What this task involves →
From the first line of the data below through the line bearing "rnd = random.Random(7)", reproduce each line exactly; do not include pictures.

Data lines →
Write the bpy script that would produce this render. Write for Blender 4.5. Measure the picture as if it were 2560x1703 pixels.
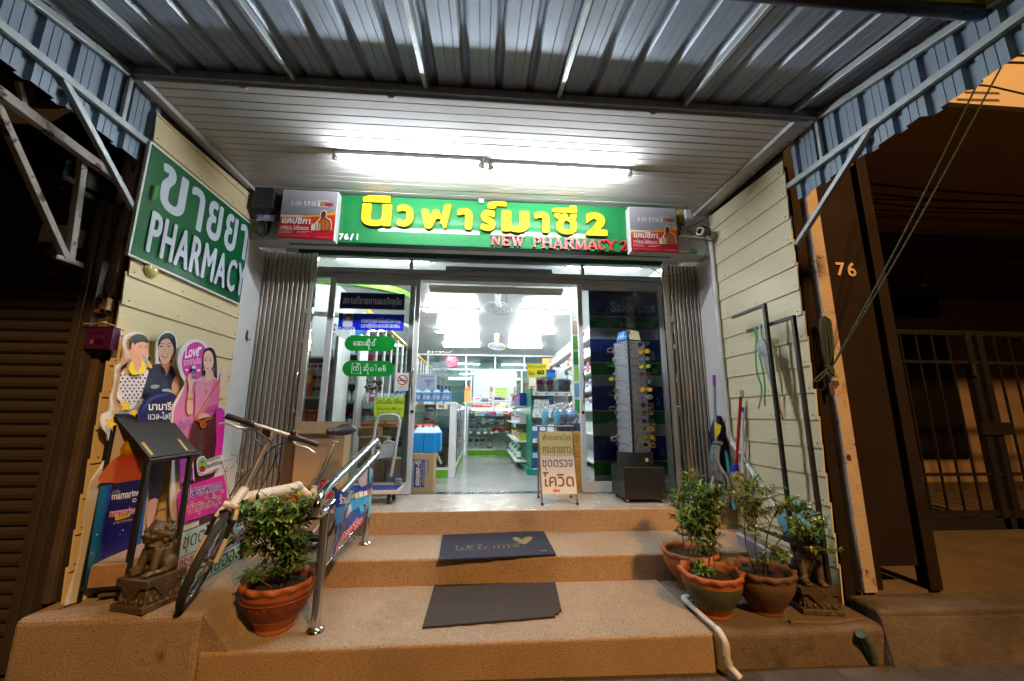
import bpy, bmesh, math, random
from mathutils import Vector, Matrix, noise as mnoise
from mathutils.geometry import tessellate_polygon
rad = math.radians
SC = bpy.context.scene
for o in list(bpy.data.objects):
    bpy.data.objects.remove(o)
COL = SC.collection
rnd = random.Random(7)

# ---------------------------------------------------------------- camera
FPX, CX, CY = 975.2, 1280.0, 851.5          # focal length and centre in photo pixels (2560 x 1703)
EYE = Vector((0, 0, .78))
_p, _y, _r = rad(10.677), rad(4.2455), rad(.266)
FWD = Vector((math.sin(_y)*math.cos(_p), math.cos(_y)*math.cos(_p), math.sin(_p)))
_ri = Vector((math.cos(_y), -math.sin(_y), 0))
_up = _ri.cross(FWD)
RGT = _ri*math.cos(_r) + _up*math.sin(_r)
UPV = -_ri*math.sin(_r) + _up*math.cos(_r)
cam = bpy.data.cameras.new('camera')
cam.sensor_width = 36
cam.lens = FPX/2560*36
cam.clip_start = .02
cam.clip_end = 300
camo = bpy.data.objects.new('camera', cam)
COL.objects.link(camo)
camo.matrix_world = Matrix(((RGT.x, UPV.x, -FWD.x, EYE.x), (RGT.y, UPV.y, -FWD.y, EYE.y), (RGT.z, UPV.z, -FWD.z, EYE.z), (0, 0, 0, 1)))
SC.camera = camo

# ---------------------------------------------------------------- night sky, exposure
wd = bpy.data.worlds.new('World'); SC.world = wd; wd.use_nodes = True
wn = wd.node_tree; wn.nodes.clear()
wo = wn.nodes.new('ShaderNodeOutputWorld'); wb = wn.nodes.new('ShaderNodeBackground')
wb.inputs[0].default_value = (.30, .17, .085, 1); wb.inputs[1].default_value = .028
wn.links.new(wb.outputs[0], wo.inputs[0])
SC.view_settings.view_transform = 'Standard'
SC.view_settings.look = 'None'
SC.view_settings.exposure = 0
SC.view_settings.gamma = 1
SC.cycles.use_denoising = True
SC.cycles.max_bounces = 9
SC.cycles.diffuse_bounces = 5
SC.cycles.transparent_max_bounces = 24
SC.cycles.sample_clamp_indirect = 6
SC.cycles.caustics_reflective = False
SC.cycles.caustics_refractive = False

# the sodium street lamp across the road, high behind the camera
LAMP_W = 800
ld = bpy.data.lights.new('street_lamp_light', 'AREA'); ld.shape = 'DISK'; ld.size = .5
ld.energy = LAMP_W; ld.color = (1.0, .53, .19)
lo = bpy.data.objects.new('street_lamp_light', ld); COL.objects.link(lo)
lo.location = (3.0, -4.0, 6.2)
lo.rotation_euler = (Vector((.3, 2.4, -.3)) - lo.location).to_track_quat('-Z', 'Y').to_euler()
TUBE = 330.0        # emission of the tubes under the soffit
TUBE_IN = 330.0     # emission of the tubes inside

# ---------------------------------------------------------------- pixel of the photograph -> point of the place
def _dir(x, y): return FWD*FPX + RGT*(x-CX) - UPV*(y-CY)
def onX(x, y, v): d = _dir(x, y); return EYE + d*((v-EYE.x)/d.x)
def onY(x, y, v): d = _dir(x, y); return EYE + d*((v-EYE.y)/d.y)
def onZ(x, y, v): d = _dir(x, y); return EYE + d*((v-EYE.z)/d.z)
def onPl(x, y, P, n):
    d = _dir(x, y); P = Vector(P); n = Vector(n); return EYE + d*((P-EYE).dot(n)/d.dot(n))
def crop(x0, y0, s): return lambda u, v: (x0+u/s, y0+v/s)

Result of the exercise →
Write the bpy script that would produce this render. Write for Blender 4.5. Measure the picture as if it were 2560x1703 pixels.
import bpy, bmesh, math, random
from mathutils import Vector, Matrix, noise as mnoise
from mathutils.geometry import tessellate_polygon
rad = math.radians
SC = bpy.context.scene
for o in list(bpy.data.objects):
    bpy.data.objects.remove(o)
COL = SC.collection
rnd = random.Random(7)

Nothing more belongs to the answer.